Rubens realized that through prints, his most famous compositions could be enjoyed by an international public, by those who could not afford his paintings or travel to see his magnificent schemes. Dissatisfied with the earlier, frequently unauthorized reproductions of his work, Rubens rather unusually obtained legal authority to copyright his images, engaging, it would seem, with the very same intellectual property issues that beset artists today. Yet unlike Dürer, Rembrandt, or Goya, Rubens did not make his own prints, but rather hired printmakers to translate his compositions into authorized reproductive engravings and woodcuts and supervised them vigorously. He avoided artists who tried to impose their own ideas and styles on the reproductions, encouraging printmakers to imitate his painterly effects.

At the show’s core are around forty magnificent prints after compositions by Rubens from the Royal Museum of Fine Arts in Antwerp, repository of the largest group of prints after Rubens in the world. These are joined by several paintings by and prints after Rubens from the Ringling collection. While the paintings are well-known favorites to regular Ringling visitors, the prints have rarely, if ever, been on view.

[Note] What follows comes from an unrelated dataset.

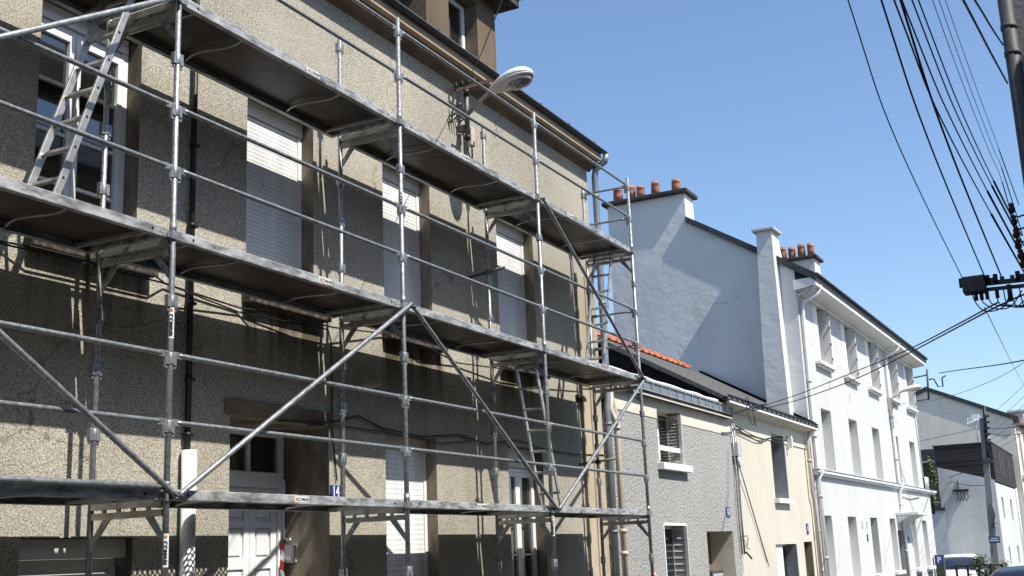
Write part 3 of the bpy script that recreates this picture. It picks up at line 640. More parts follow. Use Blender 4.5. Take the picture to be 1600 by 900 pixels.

The exhibition gives audiences a chance to compare and understand how painted compositions were transformed into printed ones, pairing paintings from the Ringling with prints made after them, from the collections of the Royal Museum of Fine Arts in Antwerp. For example, Rubens’s painting depicting the Flight of Lot and His Family from Sodom from the Ringling collection is displayed alongside a print made after it by Lucas Vorsterman, one of the printmakers Rubens employed to make authorized reproductions of his images. The exhibition also includes a didactic installation by Bradenton-based artist Joe Loccisano to help visualize the artists’ process from painting to print. The exercise illustrates the distinctive differences between forms of print media, including engraving, etching and woodcuts.